Rand Fishkin, the legendary Wizard of Moz, can always be counted on to deliver one of the best sessions at any conference he attends, and his afternoon keynote at last week’s #MNsummit was no exception. From mustache wax to caveman impersonations to Rand in a Fred Flintstone costume, this presentation was 40 minutes of Randdamn-awesomeness.
“Failure sucks”
No one likes to fail, at least not at content marketing, but according to Rand the vast majority of content marketing efforts do just that. They start with the “spike of hope” carried by good intentions and wide-eyed excitement, but then they crater back to Earth and leave you with the dreaded “flatline of nope.” Without a concerted effort to maintain your campaign’s success, your campaign died. Rand outlines five reasons that led to its untimely demise.
Reason 1:
You believed the biggest content marketing myth ever told
Instead of knowing that content marketing is a long and winding road, you believed it was a direct investment. This is where Rand busted out his caveman impersonation: Me make content, humans click, them buy me get money.

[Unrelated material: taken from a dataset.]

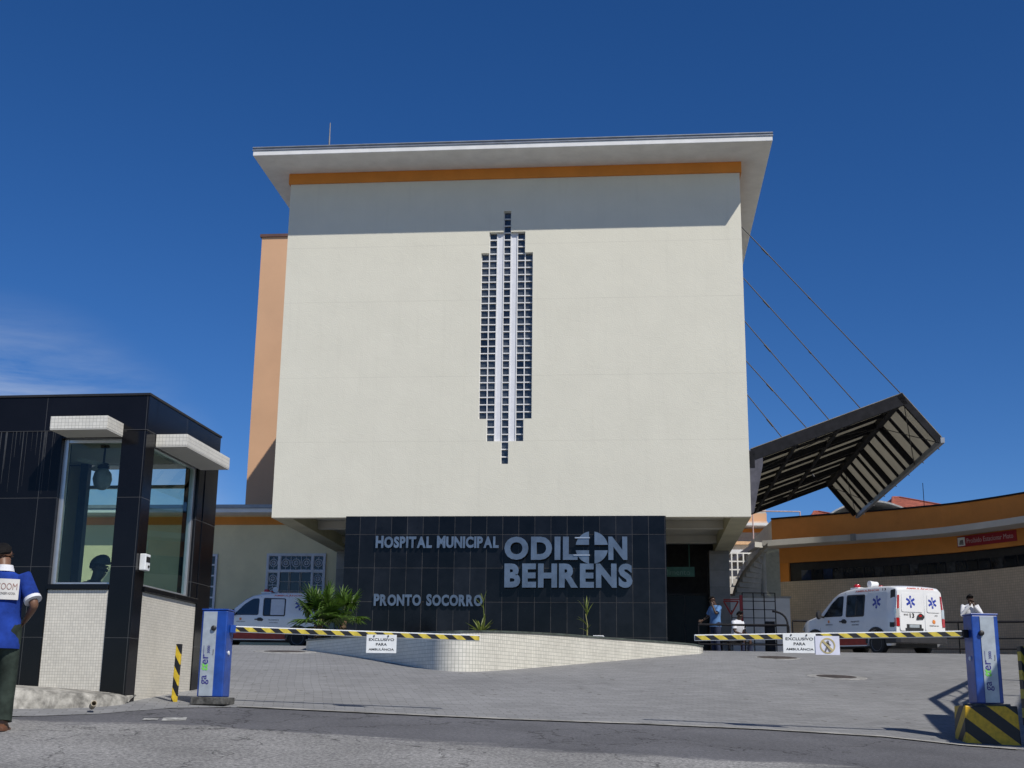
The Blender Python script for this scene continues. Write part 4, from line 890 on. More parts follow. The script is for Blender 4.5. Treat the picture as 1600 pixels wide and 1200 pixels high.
# rear wall with a big window opening; side partition
bbox('rear_wall', M_CREAM, WX0, -1.72, 2.05, 2.2, -.1, 2.99, bev=0); bbox('rear_wall', M_CREAM, -1.719, -.251, 2.05, 2.2, -.1, 1.23, bev=0)
f = MB(); f.box(-1.718, -1.67, 2.08, 2.14, 1.232, 2.99); f.box(-.30, -.252, 2.08, 2.14, 1.232, 2.99); f.box(-1.669, -.301, 2.081, 2.139, 2.70, 2.74)
w = f.build('window', M_ALU, booth); g_ = MB(); g_.box(-1.669, -.301, 2.106, 2.112, 1.232, 2.699); g_.build('pane', G_BOOTH, w)
bbox('inner_partition', mat('grey_green_paint', (.30, .34, .32), .8), -2.75, -2.65, .26, 2.04, -.1, 2.99, bev=0)
bbox('inner_post', mat('dark_blue_grey_paint', (.05, .06, .075), .6), -1.66, -1.56, 1.9, 2.0, -.1, 2.99, bev=0)
bbox('floor', M_CONC, WX0+.01, -.26, .252, 2.04, -.05, .02, bev=0)
bbox('desk', mat('desk_grey', (.22, .22, .21), .6), -1.6, -.26, .3, .75, 1.02, 1.06, bev=0)
# concrete hoods faced with tile
M_HOODT = M_MOSAICF
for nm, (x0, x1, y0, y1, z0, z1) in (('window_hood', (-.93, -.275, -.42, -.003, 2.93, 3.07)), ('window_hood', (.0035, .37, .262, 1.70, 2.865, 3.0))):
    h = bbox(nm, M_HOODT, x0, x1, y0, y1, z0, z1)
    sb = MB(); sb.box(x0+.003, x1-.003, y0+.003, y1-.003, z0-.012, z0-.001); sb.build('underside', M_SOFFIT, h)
# lime streaks washed down the black wall under the roof joint
M_LIME = mat('lime_streak', (.045, .047, .05), .6, var=.2)
stk = MB(); rr = random.Random(5)
for k in range(15):
    x = -1.72+.70*(k/15)+rr.uniform(-.02, .02); ln = rr.uniform(.15, .75)**1.0; ww = rr.uniform(.002, .007)
    stk.prism([(x-ww, -.0015, 3.0), (x+ww, -.0015, 3.0), (x+ww*.2, -.0015, 3.0-ln), (x-ww*.2, -.0015, 3.0-ln)], (0, .0012, 0))
struct(stk.build('lime_streak', M_LIME, booth), 'stuff')
# pendant lamp with fan blades inside, call box, guard
lp = at(160, 748, 14.9)
lamp = thing('pendant_lamp', 'ceiling fan lamp with a frosted round globe seen through the booth window', 'lamp', (lp.x, lp.y, BO.z+2.99), YB)
mb = MB(); mb.lathe([(.05, 0), (.05, -.03), (.012, -.035), (.012, -.2), (.06, -.215), (.07, -.27), (.03, -.29)], 14); mb.build('stem', M_BLACK, lamp, smooth=True, sharp=40)
mb = MB(); mb.lathe([(.05, -.27), (.098, -.33), (.112, -.40), (.092, -.48), (.04, -.525), (.002, -.53)], 18); mb.build('globe', mat('frosted_glass', (.36, .39, .40), .3), lamp, smooth=True)
for k in range(3):
    a = k*2.094+.2; mb = MB(); M_ = Matrix.Rotation(a, 4, 'Z')@Matrix.Translation((0, 0, -.235))@Matrix.Rotation(.2, 4, 'X'); mb.box(.06, .42, -.05, .05, -.004, .004, M=M_); mb.build('fan_blade', mat('pale_blade', (.45, .46, .44), .5), lamp)
m_em = bpy.data.materials.new('amber_bulb'); m_em.use_nodes = True; b_ = m_em.node_tree.nodes['Principled BSDF']; b_.inputs['Base Color'].default_value = (.8, .25, .05, 1); b_.inputs['Emission Color'].default_value = (1, .32, .08, 1); b_.inputs['Emission Strength'].default_value = .6
mb = MB(); mb.lathe([(.002, -.262), (.05, -.265), (.055, -.285), (.002, -.29)], 12, c=(0, 0, -.0)); mb.build('bulb', m_em, lamp)
ic = thing('call_box', 'small white and grey call box fixed to the black corner column of the booth', 'intercom', BO+BA*.0+BB*.14+Vector((.0, 0, 1.45)), YB)
mb = MB(); mb.box(.003, .075, -.06, .07, 0, .18); mb.build('case', M_PAPER, ic, bevel=.008)
mb = MB(); mb.box(.0755, .078, -.045, .055, .09, .15)
for k in range(3): mb.box(.0785, .0805, -.03+k*.03, -.018+k*.03, .095, .145)
mb.build('grille', M_INK, ic); mb = MB(); mb.lathe([(.014, 0), (.014, .01), (.002, .011)], 12, M=Matrix.Translation((.0755, .02, .045))@Matrix.Rotation(math.pi/2, 4, 'Y')); mb.build('button', M_INK, ic)

# ================================================================== BARRIER GATES
def cabinet(name, label, base, rz, side, arm_end, sign_x):
    """blue cabinet with a silver front panel and a striped arm; arm_end in world"""
    W_, D_, H_ = .285, .24, .935
    gate = thing(name, label, 'barrier', base, rz, 'barrier gates at the drive entrance')
    mb = MB(); mb.box(-W_/2, W_/2, -D_/2, D_/2, .02, H_); cb = mb.build('cabinet', M_BLUE, gate, bevel=.012)
    mb = MB(); mb.box(-W_/2-.006, W_/2+.006, -D_/2-.006, D_/2+.006, H_+.001, H_+.018); mb.build('lid', M_BLUE, cb, bevel=.006)
    px = -.045 if side > 0 else .02
    mb = MB(); mb.box(px-.075, px+.075, -D_/2-.008, -D_/2-.001, .03, H_-.012); pn = mb.build('front_panel', M_SILVER, gate)
    mb = MB(); mb.box(-.19, .19, -.17, .17, -.06, .018); mb.build('base_plate', M_DARKCONC, gate, bevel=.008)
    kx = .03 if side > 0 else -.045
    mb = MB(); mb.lathe([(.028, 0), (.028, .02), (.02, .028), (.002, .03)], 16, M=Matrix.Translation((px+kx*1.6, -D_/2-.008, H_-.19))@Matrix.Rotation(math.pi/2, 4, 'X')); mb.build('key_knob', M_BLACK, gate, smooth=True, sharp=40)
    mb = MB(); mb.lathe([(.022, 0), (.022, .012), (.002, .014)], 14, M=Matrix.Translation((side*(W_/2+.001), -.02, H_*.52))@Matrix.Rotation(side*math.pi/2, 4, 'Y')); mb.build('lock', M_PAPER, gate)
    # maker's lettering running up the panel
    Mr = Matrix.Translation((px, 0, 0))@Matrix.Rotation(-math.pi/2, 4, 'Y')
    yy = -D_/2-.0085
    for txt, dx, h, x, mm in (('ga', .150, .080, -.027, M_NAVY), ('er', .360, .060, -.007, M_NAVY), ('3000', .478, .030, -.020, M_NAVY), ('Foccus', .46, .016, -.062, M_INKGREY)):
        place_text(txt, 'lettering', mm, pn, dx, yy, x, h=h, depth=.002, bold=.01, M=Mr)
    place_text('tt', 'lettering', M_GREEN, pn, .285, yy, -.007, w=.078, h=.072, depth=.002, bold=.03, M=Mr, shear=.25)
    mb = MB(); mb.box(px-.052, px-.047, yy-.0015, yy, .46, .56); mb.build('underline', M_NAVY, pn)
    # arm
    inv = Matrix.Translation(base)@Matrix.Rotation(rz, 4, 'Z'); e = inv.inverted()@Vector(arm_end)
    st = Vector((side*(W_/2+.004), .0, H_-.19)); d = (e-st); L_ = d.length; ang = math.atan2(d.z, abs(d.x)); s2 = 1 if d.x > 0 else -1
    ao = bpy.data.objects.new('barrier_arm', None)
    mb = MB(); lo = (0, L_) if s2 > 0 else (-L_, 0); mb.box(lo[0], lo[1], -.018, .018, -.033, .033)
    arm = mb.build('barrier_arm', M_PAPER, gate, bevel=.004); arm.location = st; arm.rotation_euler = (0, -ang*s2, math.atan2(d.y*s2, abs(d.x)))
    bpy.data.objects.remove(ao)
    mb = MB(); mb.box(lo[0]+(.005), lo[1]-.005, -.0205, -.0185, -.026, .022); mb.build('striped_tape', M_STRIPE_ARM, arm)
    mb = MB(); c0 = (0, .06) if s2 > 0 else (-.06, 0); mb.box(c0[0], c0[1], -.03, .03, -.042, .042); mb.build('arm_clamp', M_BLUE if side > 0 else M_STEEL, arm, bevel=.004)
    return gate, arm
LB_ = gat(332, 1101); LB_.z = T(LB_.x, LB_.y)+.06
AE = at(750, 997, LB_.y+.1)
cabinet('barrier_gate', 'left blue barrier cabinet by the guard booth, striped arm reaching right', LB_, math.radians(-6), 1, AE, 0)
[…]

That’s not how great content marketing works, but it is still how too many marketers think it does. Content marketing done the right way gives people something they remember, something that builds trust and relationships. Then, when they need something like wax for Rand’s amazing mustache, they remember your video on how to grow an epic beard and that’s when they become a customer.
Reason 2:
You made content without a community
“Don’t bet your marketing on being the 1 in 1,000.”

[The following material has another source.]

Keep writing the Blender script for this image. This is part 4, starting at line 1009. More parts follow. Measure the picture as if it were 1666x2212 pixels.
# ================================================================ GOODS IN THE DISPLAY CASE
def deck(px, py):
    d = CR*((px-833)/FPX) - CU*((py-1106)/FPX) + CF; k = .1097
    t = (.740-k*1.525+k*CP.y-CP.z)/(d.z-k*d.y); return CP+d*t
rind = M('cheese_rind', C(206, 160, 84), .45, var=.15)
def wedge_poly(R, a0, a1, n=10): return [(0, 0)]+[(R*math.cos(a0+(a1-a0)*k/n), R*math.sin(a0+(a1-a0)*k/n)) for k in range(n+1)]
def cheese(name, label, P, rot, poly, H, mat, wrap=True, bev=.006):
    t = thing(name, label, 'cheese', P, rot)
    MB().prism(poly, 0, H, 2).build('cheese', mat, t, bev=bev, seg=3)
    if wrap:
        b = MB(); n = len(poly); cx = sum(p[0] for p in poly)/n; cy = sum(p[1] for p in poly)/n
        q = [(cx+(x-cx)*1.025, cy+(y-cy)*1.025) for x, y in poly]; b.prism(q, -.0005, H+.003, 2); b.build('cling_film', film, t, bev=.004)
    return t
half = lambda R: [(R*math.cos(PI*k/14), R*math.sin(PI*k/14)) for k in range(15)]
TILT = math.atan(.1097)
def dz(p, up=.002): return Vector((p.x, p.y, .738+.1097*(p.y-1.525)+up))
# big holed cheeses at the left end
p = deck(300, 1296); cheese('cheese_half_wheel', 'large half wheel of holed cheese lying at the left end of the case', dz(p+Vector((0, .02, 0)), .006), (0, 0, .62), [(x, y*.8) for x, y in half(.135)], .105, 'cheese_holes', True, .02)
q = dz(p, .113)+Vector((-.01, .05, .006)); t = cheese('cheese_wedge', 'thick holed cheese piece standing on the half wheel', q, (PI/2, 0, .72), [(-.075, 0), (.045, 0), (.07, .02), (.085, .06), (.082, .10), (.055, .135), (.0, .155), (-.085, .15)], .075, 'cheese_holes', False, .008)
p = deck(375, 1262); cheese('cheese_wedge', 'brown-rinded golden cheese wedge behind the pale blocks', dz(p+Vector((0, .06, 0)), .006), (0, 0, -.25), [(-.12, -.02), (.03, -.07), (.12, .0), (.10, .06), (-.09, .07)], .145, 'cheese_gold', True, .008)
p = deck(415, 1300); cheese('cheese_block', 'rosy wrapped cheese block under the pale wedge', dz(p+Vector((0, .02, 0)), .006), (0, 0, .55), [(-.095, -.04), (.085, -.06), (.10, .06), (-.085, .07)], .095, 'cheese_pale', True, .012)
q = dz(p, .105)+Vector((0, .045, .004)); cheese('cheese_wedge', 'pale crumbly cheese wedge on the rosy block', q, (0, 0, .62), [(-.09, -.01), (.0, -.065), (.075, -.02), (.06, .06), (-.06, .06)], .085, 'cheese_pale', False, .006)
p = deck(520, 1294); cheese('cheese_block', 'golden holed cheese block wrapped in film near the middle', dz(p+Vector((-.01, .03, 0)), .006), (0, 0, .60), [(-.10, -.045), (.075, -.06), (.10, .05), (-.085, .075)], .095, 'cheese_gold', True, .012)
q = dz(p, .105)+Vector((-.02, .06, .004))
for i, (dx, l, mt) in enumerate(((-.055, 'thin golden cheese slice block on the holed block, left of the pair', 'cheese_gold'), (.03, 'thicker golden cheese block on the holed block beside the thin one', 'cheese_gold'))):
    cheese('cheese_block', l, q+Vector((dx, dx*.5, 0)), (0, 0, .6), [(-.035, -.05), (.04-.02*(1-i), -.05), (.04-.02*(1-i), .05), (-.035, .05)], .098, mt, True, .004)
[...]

The odds that your really good content will spread like wildfire are infinitesimally small if you don’t already have a community in place to share it. To avoid succumbing to the trap of starting a campaign without a community, Rand suggests asking yourself, “Who will support and amplify this content, and why?” before you start creating.

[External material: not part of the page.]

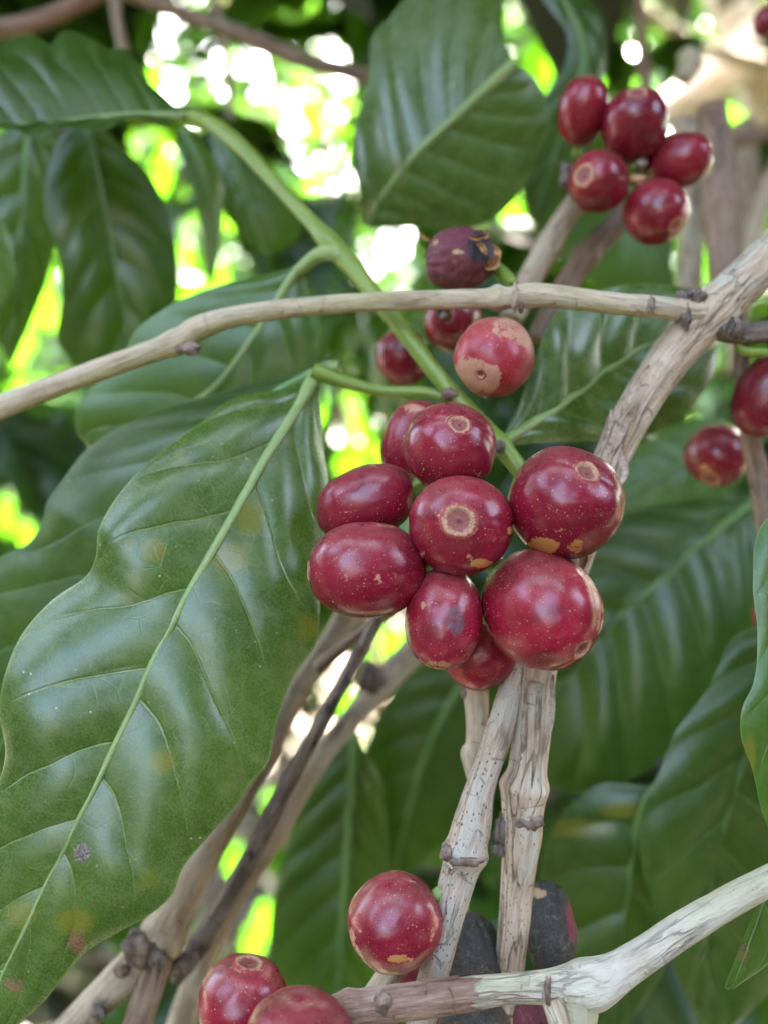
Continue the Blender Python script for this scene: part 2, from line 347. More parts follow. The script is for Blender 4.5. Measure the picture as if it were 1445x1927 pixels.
# ------------------------------------------------------------------ builders
def tube_mesh(name, pts, n=60, seg=20, nodes=(), rough=.05, ridge=.03, seed=0.0, caps=True, ragged=0.0):
    """pts: (x, y, depth cm, width px) in photo pixels; nodes: (t, swell, spread)"""
    S = catmull([Vector(p) for p in pts], n)
    C = [P(s.x, s.y, s.z) for s in S]
    Rr = [max(s.w, 1.0) * .5 * s.z / F * .01 for s in S]
    vs, bk, fs = [], [], []
    T0 = (C[1] - C[0]).normalized()
    N = T0.cross(Vector((0, 1, 0)));
    if N.length < .1: N = T0.cross(Vector((0, 0, 1)))
    N.normalize(); L = 0
    for i in range(n + 1):
        T = (C[min(i+1, n)] - C[max(i-1, 0)]).normalized()
        N = (N - T * N.dot(T)).normalized(); B = T.cross(N)
        if i: L += (C[i] - C[i-1]).length * 100
        t = i / n
        sw = 1.0
        for (tn, s_, wd) in nodes: sw += s_ * math.exp(-((t - tn) / wd) ** 2)
        rc = Rr[i] * 100
        for k in range(seg):
            a = 2 * math.pi * k / seg; ca, sa = math.cos(a), math.sin(a)
            q = Vector((ca * 1.3, sa * 1.3, L * 1.1 + seed * 7.3))
            f = 1 + rough * noise.noise(q) + rough * .6 * noise.noise(q * 3.1)
            f += ridge * noise.noise(Vector((ca * 3.2, sa * 3.2, L * .35 + seed * 3)))
            for (tn, s_, wd) in nodes:
                g = math.exp(-((t - tn) / wd) ** 2)
                f += g * s_ * .45 * noise.noise(Vector((ca * 1.6 + seed, sa * 1.6, tn * 20)))
            r = Rr[i] * sw * f
            rg = Vector((0, 0, 0))
            if ragged: rg = T * (ragged * sst(.8, 1, t) * (noise.noise(Vector((ca * 2.2, sa * 2.2, seed))) + .5 * noise.noise(Vector((ca * 6, sa * 6, seed)))))
            vs.append(C[i] + (N * ca + B * sa) * r + rg)
            bk.append((ca * rc + seed * 3.1, sa * rc, L + seed * 5))
    for i in range(n):
        for k in range(seg):
            a = i * seg + k; b = i * seg + (k + 1) % seg
            fs.append((a, b, b + seg, a + seg))
    if caps:
        for (i0, c) in ((0, C[0]), (n * seg, C[n])):
            vs.append(c); bk.append((seed * 3.1, 0, seed * 5)); ci = len(vs) - 1
            for k in range(seg): fs.append((i0 + k, i0 + (k + 1) % seg, ci))
    return mesh(name, vs, fs, {'bk': bk})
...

“Content spreads because it inspires a community,” Rand says. People care about things that have meaning in their lives. It’s up to content marketers to find them and tap into those emotions. Sharing content is a way for people to show their affiliation and strengthen their ties with people who hold the same beliefs.
Reason 3:
You invested in content creation, but not in its amplification
“Content must reach people in order to reach its potential.” But how is it going to reach people if you think your job ends with clicking the publish button? It won’t. You have to think about how to promote and push it out. To be effective, amplify in the channels where your audience lives. That will probably mean working in multiple channels, so Rand suggests treating each of them like a muscle that you need to workout regularly to keep it strong and growing.
Reason 4
You ignored content’s most powerful channel
That would be SEO. Searchers are in “do things mode” and want to read, buy or click what they find right now. But in social, people tend to browse and might see 400 links before they find something worth their click. The intent is what separates search and makes it a key factor in successful content marketing.
Reason 5
You gave up way too soon
Overnight success is not sustainable without the fundamentals of great content marketing to support it. That teeny tiny fraction of successful content that works like cavemen think it does and spreads without a community is going to crash back to Earth. Rand sums this up perfectly:
The price of success is failure after failure after failure.*
*Hopefully, each of those failures provides an opportunity to learn.
Rand might be the only person we know who would impersonate a caveman to convey the failures of online marketing, but there’s nothing prehistoric about the fact that he’s right. His keynote kicked off a great afternoon at the MnSearch #mnsummit, a fantastic conference that already has us looking forward to next year.